Thursday, July 28, 2011

UFW's Richard Chavez Dead

Posted By on Thu, Jul 28, 2011 at 12:11 AM

Tonight's news on the death of Richard Chavez reminded me of the saying that death comes in threes.

This past month, the Chicano community has lost three important figures — artist Gilbert "Magu" Luján, three-time Pulitzer Prize-winning reporter, columnist and Los Angeles Times editor George Ramos and tonight, Richard Chavez, kid brother of Cesar Chavez, who also dedicated his life to the United Farm Workers union.

From the Bakersfield Californian:

Richard and Cesar Chavez grew up in Arizona in the 1930s and, when their family lost the farm they owned, they moved to California where they worked in fields, orchards and vineyards up and down the state.

In 1949, according to a biography of Richard Chavez released by the UFW Wednesday, the two brothers left farm labor to work in lumber mills. In 1951, Richard Chavez started a carpenter's union apprenticeship program in San Jose and got work framing suburban homes.

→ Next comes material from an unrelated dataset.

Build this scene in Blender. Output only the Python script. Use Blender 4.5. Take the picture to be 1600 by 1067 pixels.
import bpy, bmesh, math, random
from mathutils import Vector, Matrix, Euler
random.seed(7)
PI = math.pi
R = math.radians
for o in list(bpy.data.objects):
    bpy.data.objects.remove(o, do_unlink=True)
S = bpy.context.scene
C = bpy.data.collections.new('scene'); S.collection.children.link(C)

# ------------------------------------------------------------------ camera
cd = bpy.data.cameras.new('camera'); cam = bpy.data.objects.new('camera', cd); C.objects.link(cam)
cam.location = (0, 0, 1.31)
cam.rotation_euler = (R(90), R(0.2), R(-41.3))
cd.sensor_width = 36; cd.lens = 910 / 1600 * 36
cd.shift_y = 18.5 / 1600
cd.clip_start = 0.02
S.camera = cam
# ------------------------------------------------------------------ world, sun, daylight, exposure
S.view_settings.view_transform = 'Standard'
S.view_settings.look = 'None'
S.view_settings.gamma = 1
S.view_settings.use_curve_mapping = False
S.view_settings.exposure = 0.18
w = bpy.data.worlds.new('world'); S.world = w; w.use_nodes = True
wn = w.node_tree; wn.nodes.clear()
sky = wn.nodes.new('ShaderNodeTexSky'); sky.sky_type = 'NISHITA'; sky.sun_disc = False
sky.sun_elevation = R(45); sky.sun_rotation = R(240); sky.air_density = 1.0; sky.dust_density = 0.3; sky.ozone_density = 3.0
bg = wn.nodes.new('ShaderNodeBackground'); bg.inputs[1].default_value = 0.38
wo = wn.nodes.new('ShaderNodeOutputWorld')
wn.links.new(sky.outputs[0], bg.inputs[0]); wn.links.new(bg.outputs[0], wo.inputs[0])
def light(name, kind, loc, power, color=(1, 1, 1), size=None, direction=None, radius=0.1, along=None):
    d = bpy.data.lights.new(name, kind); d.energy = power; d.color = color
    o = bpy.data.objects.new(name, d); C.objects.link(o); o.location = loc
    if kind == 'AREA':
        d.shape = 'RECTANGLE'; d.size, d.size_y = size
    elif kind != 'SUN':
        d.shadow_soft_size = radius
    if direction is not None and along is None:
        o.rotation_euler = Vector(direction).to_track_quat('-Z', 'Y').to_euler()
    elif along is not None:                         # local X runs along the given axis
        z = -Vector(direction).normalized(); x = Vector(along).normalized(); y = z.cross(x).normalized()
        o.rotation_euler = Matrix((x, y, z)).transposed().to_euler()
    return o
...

By 1952 he had moved to Delano and was president of the Delano chapter of the Community Service Organization, a Latino civil rights group.

He continued to work as a carpenter, building schools, homes and other structures as his brother Cesar began to build the organization that would become the United Farm Workers union.

By the early 1960s, Chavez was donating all of his free time to his brother's cause, the UFW biography states, and in 1966 he quit his job to commit himself full-time to the farmworker movement.

Richard Chavez worked as a union organizer, planning grape boycotts in New York and Detroit in the 1960s and 1970s and also negotiated and administered union contracts.

Chavez retired from the union in 1983, his biography said, but stayed active in the Cesar Chavez Foundation and the Dolores Huerta Foundation as well as building a tract of homes in Tehachapi and custom homes in Los Angeles.

It was Richard Chavez, Rodriguez said, who brought him into the union and became his mentor.

"He taught me how to be strong and, at the same time, caring," Rodriguez said. "I've got to tell you that, when I came into the organization, I had no intention of this being my lifetime work. But Richard had a way" of changing minds.

Camila Chavez, executive director of the Dolores Huerta Foundation, said her father taught her about activism and social justice.

But he didn't do it by sitting around a table talking about the theory of how to care for other people.

"It wasn't that he told us that. It was that he showed us that," she said. "If you see homeless people, and you have take-out with you, you give it to them. Or maybe he would invite them into our home for dinner."

Rev. Chris Hartmire, who helped rally the religious community behind the UFW during the early years of the union, remembered Richard Chavez as having a heart for people.

"He's just a totally good human being. Caring. Open. Willing to speak up on issues in the union when other people weren't," Hartmire said. "He and Cesar were very close but they were very different. (Richard) wasn't as driven. He cared a lot about justice for farmworkers and making life better for people. But it wasn't a fire in his belly."

After Cesar's death in 1993, Richard Chavez crafted the simple wooden coffin that carried his brother to rest in the La Paz compound in Keene — the UFW's current headquarters, said Rodriguez.

"He made Cesar's coffin from scratch. He was a great carpenter," Hartmire said. "That was what his gift was."